Analyzing Bureau of Labor statistics, Ms. Currid arrived at the not-altogether-startling conclusion that the densest concentration of fashion designers in the United States is in New York. A glance at the roster of foreign designers showing at New York Fashion Week, Sept. 4 through 12 — Russia, Turkey, India and Brazil are represented — suggests a good reason for that.

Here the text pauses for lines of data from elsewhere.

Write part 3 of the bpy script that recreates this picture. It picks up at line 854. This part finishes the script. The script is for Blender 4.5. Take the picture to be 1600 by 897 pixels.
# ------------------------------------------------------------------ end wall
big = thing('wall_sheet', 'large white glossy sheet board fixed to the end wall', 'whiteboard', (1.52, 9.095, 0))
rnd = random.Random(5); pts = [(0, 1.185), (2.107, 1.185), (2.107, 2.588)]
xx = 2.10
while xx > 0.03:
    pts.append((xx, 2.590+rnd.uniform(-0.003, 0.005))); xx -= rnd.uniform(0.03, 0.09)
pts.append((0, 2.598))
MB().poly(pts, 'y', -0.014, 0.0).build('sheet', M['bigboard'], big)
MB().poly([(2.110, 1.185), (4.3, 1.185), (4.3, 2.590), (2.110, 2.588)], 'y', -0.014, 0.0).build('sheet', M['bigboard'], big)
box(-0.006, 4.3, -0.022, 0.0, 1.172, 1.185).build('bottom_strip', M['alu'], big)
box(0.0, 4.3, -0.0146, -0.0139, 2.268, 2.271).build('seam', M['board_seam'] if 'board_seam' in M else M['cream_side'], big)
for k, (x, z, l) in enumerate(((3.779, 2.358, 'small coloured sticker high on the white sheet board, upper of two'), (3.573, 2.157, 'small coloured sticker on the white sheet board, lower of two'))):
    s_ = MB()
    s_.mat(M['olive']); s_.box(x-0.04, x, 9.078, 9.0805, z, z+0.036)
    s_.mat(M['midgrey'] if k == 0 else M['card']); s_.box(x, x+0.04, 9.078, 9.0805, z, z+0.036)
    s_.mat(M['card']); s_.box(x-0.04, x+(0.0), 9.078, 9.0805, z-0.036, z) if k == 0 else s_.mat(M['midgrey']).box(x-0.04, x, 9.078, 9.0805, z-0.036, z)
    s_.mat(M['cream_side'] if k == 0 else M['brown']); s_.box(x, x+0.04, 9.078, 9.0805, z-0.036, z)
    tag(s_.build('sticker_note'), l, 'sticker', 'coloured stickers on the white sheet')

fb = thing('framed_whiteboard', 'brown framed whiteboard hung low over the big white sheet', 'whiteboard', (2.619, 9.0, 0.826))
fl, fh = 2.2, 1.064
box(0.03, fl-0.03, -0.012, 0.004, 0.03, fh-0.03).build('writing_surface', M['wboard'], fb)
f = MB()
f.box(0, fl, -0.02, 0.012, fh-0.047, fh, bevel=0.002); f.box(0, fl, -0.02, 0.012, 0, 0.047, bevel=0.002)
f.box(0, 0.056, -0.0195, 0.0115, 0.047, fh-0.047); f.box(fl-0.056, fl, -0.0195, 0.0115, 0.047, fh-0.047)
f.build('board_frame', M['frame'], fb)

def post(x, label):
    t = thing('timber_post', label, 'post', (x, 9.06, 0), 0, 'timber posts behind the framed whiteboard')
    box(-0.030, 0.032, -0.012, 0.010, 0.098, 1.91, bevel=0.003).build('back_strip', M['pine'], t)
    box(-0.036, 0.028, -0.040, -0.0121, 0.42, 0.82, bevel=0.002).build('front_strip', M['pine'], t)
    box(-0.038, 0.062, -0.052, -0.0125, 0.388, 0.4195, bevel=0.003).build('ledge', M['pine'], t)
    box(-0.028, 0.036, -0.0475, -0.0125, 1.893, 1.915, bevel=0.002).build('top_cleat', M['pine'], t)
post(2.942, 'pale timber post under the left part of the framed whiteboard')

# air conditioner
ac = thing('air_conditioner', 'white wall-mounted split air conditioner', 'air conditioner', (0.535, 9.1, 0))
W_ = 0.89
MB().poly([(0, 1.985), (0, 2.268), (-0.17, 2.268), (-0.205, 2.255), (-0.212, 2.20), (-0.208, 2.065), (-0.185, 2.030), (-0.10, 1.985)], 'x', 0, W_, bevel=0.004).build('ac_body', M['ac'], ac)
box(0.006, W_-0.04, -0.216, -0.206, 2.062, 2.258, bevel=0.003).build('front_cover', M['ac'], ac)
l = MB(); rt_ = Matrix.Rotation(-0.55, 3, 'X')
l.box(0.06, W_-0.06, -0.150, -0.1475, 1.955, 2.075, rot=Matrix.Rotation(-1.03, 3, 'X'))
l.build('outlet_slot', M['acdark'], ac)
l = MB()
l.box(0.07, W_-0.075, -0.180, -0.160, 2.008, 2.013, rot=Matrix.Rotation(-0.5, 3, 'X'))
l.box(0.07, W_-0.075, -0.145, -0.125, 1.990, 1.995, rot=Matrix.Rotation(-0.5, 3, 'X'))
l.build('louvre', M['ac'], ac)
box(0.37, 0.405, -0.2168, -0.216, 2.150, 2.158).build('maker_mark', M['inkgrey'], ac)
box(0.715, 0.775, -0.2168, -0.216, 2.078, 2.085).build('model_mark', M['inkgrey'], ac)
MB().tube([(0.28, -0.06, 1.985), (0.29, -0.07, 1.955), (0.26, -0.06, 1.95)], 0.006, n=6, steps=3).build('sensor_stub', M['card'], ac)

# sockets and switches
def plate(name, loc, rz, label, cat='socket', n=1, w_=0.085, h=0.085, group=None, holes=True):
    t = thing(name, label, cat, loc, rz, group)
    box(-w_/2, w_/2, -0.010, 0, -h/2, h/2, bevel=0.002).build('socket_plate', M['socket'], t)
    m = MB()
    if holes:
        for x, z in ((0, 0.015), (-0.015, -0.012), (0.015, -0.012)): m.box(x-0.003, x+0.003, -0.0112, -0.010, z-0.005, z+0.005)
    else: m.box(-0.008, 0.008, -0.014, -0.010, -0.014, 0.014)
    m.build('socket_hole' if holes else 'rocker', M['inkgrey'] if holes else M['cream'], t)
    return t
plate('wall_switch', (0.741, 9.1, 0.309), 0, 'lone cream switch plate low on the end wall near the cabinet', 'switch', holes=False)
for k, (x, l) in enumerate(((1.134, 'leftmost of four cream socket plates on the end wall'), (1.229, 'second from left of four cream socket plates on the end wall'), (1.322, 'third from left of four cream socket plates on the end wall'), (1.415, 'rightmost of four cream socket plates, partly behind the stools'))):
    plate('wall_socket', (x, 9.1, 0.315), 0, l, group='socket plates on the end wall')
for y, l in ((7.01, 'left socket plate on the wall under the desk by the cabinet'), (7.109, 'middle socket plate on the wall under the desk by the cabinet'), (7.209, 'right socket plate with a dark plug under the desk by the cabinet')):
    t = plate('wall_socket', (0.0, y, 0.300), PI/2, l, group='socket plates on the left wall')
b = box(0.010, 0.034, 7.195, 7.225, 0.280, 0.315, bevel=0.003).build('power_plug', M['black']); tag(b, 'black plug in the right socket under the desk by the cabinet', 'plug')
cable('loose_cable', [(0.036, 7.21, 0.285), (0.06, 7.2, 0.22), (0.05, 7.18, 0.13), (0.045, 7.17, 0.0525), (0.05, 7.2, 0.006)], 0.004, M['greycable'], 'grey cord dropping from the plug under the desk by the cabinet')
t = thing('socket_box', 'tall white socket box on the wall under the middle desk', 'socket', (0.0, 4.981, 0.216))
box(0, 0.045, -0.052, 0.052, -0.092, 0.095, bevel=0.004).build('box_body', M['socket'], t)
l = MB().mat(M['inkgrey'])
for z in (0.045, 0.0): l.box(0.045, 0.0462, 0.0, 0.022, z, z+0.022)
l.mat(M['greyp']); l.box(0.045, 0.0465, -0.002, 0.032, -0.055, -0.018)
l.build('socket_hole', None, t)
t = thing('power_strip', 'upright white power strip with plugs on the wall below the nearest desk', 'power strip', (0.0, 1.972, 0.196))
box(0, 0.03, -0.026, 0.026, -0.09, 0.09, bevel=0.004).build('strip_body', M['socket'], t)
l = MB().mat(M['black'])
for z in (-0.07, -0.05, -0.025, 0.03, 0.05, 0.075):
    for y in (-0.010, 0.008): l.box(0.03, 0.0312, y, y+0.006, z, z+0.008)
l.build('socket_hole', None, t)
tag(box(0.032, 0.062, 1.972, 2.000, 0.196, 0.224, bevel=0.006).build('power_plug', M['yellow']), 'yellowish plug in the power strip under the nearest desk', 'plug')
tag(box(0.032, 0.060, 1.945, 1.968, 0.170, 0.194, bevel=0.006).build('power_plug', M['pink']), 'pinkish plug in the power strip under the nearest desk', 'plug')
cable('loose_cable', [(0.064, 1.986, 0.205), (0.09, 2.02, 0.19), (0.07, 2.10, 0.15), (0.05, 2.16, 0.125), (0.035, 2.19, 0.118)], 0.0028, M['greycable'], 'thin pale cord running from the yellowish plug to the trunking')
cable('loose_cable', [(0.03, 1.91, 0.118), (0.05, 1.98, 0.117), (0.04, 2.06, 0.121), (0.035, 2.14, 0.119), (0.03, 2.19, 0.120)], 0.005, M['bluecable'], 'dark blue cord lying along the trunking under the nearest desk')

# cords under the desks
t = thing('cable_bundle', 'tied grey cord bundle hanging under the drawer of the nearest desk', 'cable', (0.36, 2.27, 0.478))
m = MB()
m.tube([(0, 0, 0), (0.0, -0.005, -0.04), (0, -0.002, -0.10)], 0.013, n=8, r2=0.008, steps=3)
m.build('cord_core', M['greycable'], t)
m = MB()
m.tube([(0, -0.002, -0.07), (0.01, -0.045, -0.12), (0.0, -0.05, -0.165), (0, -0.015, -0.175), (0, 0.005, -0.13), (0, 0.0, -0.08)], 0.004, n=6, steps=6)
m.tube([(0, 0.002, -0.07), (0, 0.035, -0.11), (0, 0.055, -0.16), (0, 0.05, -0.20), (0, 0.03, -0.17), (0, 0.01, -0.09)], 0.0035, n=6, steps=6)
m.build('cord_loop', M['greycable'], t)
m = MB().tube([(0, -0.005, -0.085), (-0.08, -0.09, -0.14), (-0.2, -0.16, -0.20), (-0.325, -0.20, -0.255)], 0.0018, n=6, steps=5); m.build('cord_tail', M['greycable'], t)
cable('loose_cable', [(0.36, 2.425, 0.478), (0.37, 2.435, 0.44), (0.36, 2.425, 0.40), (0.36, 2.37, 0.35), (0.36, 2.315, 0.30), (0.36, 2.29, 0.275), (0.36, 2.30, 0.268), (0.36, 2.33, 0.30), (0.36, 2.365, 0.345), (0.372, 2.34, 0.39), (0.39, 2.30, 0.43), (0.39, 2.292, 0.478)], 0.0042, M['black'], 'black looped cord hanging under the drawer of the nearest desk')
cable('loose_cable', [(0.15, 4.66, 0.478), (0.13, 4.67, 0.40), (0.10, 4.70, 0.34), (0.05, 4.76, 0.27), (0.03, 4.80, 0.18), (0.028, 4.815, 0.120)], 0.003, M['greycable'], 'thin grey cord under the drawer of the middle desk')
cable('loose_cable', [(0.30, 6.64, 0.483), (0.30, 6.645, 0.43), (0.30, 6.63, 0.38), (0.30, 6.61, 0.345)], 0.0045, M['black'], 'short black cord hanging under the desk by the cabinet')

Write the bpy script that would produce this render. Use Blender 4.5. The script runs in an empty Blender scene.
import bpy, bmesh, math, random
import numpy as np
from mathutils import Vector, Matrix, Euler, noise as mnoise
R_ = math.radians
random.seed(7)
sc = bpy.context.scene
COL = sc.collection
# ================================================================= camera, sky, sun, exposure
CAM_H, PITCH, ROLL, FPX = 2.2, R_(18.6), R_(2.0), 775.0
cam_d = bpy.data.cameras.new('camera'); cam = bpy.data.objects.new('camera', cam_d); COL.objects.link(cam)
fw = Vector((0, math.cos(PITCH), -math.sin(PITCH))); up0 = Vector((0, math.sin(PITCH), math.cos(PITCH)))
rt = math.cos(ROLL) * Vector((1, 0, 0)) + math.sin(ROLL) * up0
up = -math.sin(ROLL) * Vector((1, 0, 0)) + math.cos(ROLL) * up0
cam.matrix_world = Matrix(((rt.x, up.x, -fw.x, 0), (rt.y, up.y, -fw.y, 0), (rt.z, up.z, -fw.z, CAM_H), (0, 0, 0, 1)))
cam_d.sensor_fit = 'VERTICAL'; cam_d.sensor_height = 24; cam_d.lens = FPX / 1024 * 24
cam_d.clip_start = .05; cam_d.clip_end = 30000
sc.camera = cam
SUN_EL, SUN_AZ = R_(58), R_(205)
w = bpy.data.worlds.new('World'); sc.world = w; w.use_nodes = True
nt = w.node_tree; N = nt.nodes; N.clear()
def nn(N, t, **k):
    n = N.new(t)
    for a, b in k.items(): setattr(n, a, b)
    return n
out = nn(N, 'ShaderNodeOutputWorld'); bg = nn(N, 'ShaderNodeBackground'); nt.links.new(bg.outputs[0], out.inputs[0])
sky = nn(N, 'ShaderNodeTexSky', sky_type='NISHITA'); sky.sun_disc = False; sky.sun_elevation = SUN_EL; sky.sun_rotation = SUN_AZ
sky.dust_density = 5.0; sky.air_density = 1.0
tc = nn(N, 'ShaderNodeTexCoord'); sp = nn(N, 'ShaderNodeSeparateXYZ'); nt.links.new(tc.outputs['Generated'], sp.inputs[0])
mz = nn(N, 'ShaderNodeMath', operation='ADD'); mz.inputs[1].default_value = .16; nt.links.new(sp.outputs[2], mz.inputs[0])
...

“Even if, on some level, fashion is fantasy, the concentration of events that go into producing it and the resulting social spillover,” as Ms. Currid said, can result in a huge cumulative economic advantage for a city. While the seasonal shows in the tents in Bryant Park, with their enforced passivity and aura of feminine spectatorship, lend themselves to derision, enforcing the sense that all those fops and dandies and flibbertigibbets, all the socialite geishas and second-rate celebrities and editorial priestesses are little more than idlers and dupes, big business goes on. Odds are that the same journals whose critics score easy points off fashion are economically propped up by the life-support provided by advertising for dresses and bags and shoes.

One of the most startling findings of her research, Ms. Currid said, was how powerful something as superficial, girly, bourgeois, unfeminist, conformist, elitist and frivolous as fashion can be in creating the intangible allure that attracts money, talent, beauty and enterprise to cities.

“How does one place make itself different from another in a world where there’s a Starbucks on every corner?” she asked. “People have to believe that this is the place to be.” Fashion has that effect.